As empresas também saíram derrotadas no Carf em dois processos sobre a trava de 30% para aproveitamento de prejuízos fiscais na extinção da pessoa jurídica. Os julgamentos foram no mesmo sentido do que vem decidindo o STF.
Gisele Bossa, do Demarest Advogados, destaca que, mesmo nos temas em que o Carf diverge das decisões de tribunais superiores, não há descumprimento do regimento interno, já que não se tratam de processos decididos em precedentes vinculantes. A advogada lembra que é importante a análise dos fatos e provas trazidos nos casos.
Ex-presidente do Carf, Carlos Henrique de Oliveira, sócio do Mannrich e Vasconcelos Advogados, reforça que até o entendimento do tribunal superior se tornar vinculante, o Carf deve ter liberdade para analisar cada caso. “Depois de um tempo, a jurisprudência, que foi pacificada, de forma não vinculante, pode mudar”, diz ele, destacando a discussão que envolve os juros sobre capital próprio.
Ele acrescenta, porém, que como agora há a possibilidade de contribuintes derrotados no voto de qualidade aderirem à transação tributária – acordos com a Fazenda Nacional – para reduzir multa e juros, o Carf estaria enviando um sinal trocado quando não segue a jurisprudência dos tribunais superiores.
Para Leandro Cabral, sócio do Velloza Advogados, o atual cenário deve reduzir o interesse pela transação tributária. “Transações em tese que os contribuintes têm chance de vitória no Judiciário têm baixíssima adesão”, afirma. “A transação tem que ser naquilo que está truncado.”
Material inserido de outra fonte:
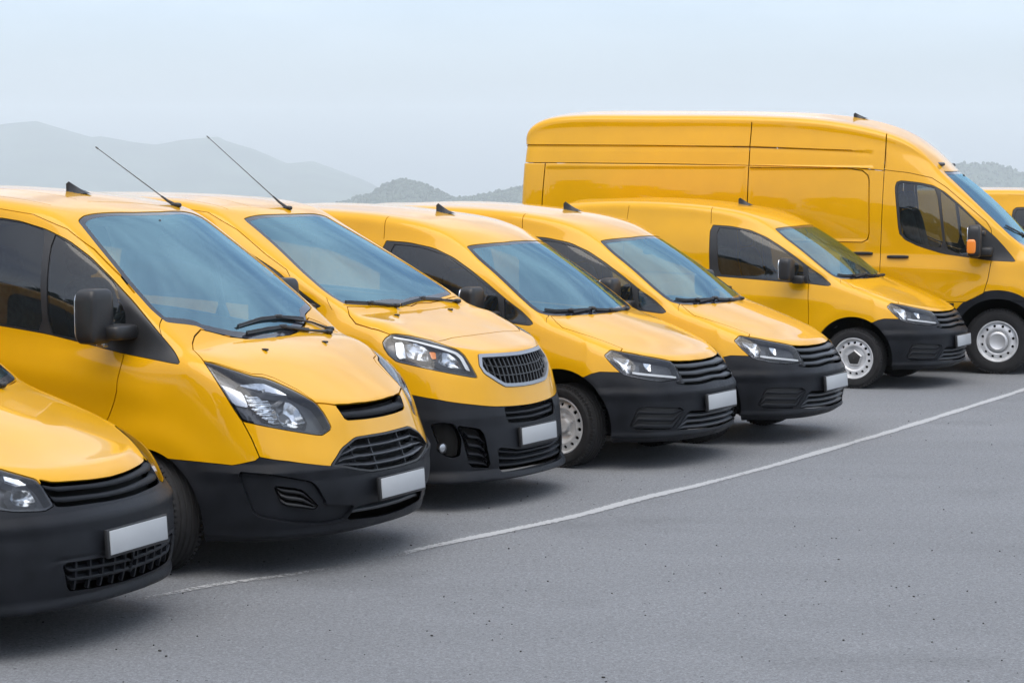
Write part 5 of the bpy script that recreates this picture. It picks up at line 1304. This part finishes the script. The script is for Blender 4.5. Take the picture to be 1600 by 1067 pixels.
# ---------------------------------------------------------------- the vans
ROW = 'yellow vans parked side by side in a row'
def place(name, nose, a, L, label):
    X, Y = nose
    return empty(name, (X-math.cos(a)*L/2, Y+math.sin(a)*L/2, 0), -a, label, 'van', ROW)
def L_of(P): return float(skin_of(P).V[:, 0].max())
POSE = {'old': ((-1.763, 10.654), .364), 'custom': ((-.634, 12.879), .431), 'expert': ((.186, 15.348), .464), 'c4': ((1.575, 17.437), .500), 'c5': ((2.673, 19.064), .469), 'c6': ((4.709, 24.074), .453), 'transit': ((6.565, 26.111), .287), 'back': ((9.25, 29.0), .44)}
LC = L_of(CADDY)
r = place('compact_van', *POSE['c6'], LC, 'small yellow van in front of the tall high roof van, whole front wheel in view')
make_vehicle(CADDY, CADDY_F, dict(CFG['CADDY'], mirror_sides=(-1, 1)), r)
for k, lab in (('c5', 'middle one of the three matching small yellow vans, its near wheels hidden'), ('c4', 'small yellow van beside the silver framed grille van, front wheel half hidden')):
    c = copy_tree(r); (X, Y), a = POSE[k]; c.location = (X-math.cos(a)*LC/2, Y+math.sin(a)*LC/2, 0); c.rotation_euler = (0, 0, -a); c['label'] = lab
    if k == 'c4':
        for ch in list(c.children):
            if ch.name.startswith('wing_mirror') and ch.data.vertices[0].co.y > 0 and np.mean([v.co.y for v in ch.data.vertices]) > 0:
                for q in list(ch.children): bpy.data.objects.remove(q)
                bpy.data.objects.remove(ch)
            elif ch.name.startswith('wheel') and 'arch' not in ch.name and ch.location.x > 0:
                wl_, sd = ch.location.copy(), (1 if ch.location.y > 0 else -1)
                for q in list(ch.children): bpy.data.objects.remove(q)
                bpy.data.objects.remove(ch)
                put_wheel((.312, .213, .195, 15, 'bolts'), c, wl_, sd, math.radians(-9))
r = place('compact_van', *POSE['old'], L_of(CADDYOLD), 'yellow compact van with broad dark grey bumper, mostly cut off at the lower left corner')
make_vehicle(CADDYOLD, CADDYOLD_F, CFG['CADDYOLD'], r)
r = place('passenger_van', *POSE['custom'], L_of(CUSTOM), 'large yellow van with black triangle behind its mirror and long angular headlights')
make_vehicle(CUSTOM, CUSTOM_F, CFG['CUSTOM'], r)
r = place('panel_van', *POSE['expert'], L_of(EXPERT), 'yellow van with silver framed black mesh grille and fog lamp in a black bumper')
make_vehicle(EXPERT, EXPERT_F, CFG['EXPERT'], r)
c = copy_tree(r); (X, Y), a = POSE['back']; LE = L_of(EXPERT); c.location = (X-math.cos(a)*LE/2, Y+math.sin(a)*LE/2, 0); c.rotation_euler = (0, 0, -a)
c['label'] = 'yellow van roof peeking out behind the tall high roof van at the right edge'
for ch in list(c.children):
    if ch.name.startswith('antenna'): bpy.data.objects.remove(ch)
r = place('high_roof_van', *POSE['transit'], L_of(TRANSIT), 'tall yellow high roof van with amber lamp on its mirror')
make_vehicle(TRANSIT, TRANSIT_F, CFG['TRANSIT'], r)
Em nota, a Procuradoria-Gerald a Fazenda Nacional (PGFN), reforça que o Regimento Interno do Carf prevê a obrigação de serem reproduzidos, nos julgamentos, apenas entendimentos firmados em julgamentos sob a sistemática de repercussão geral ou recursos repetitivos. No caso da tese de lucros no exterior e da amortização de ágio interno, houve apenas um julgamento, para cada tema, por uma das turmas da 1ª Seção do STJ. “Esses julgados não representam decisões reiteradas daquela Corte”, afirma.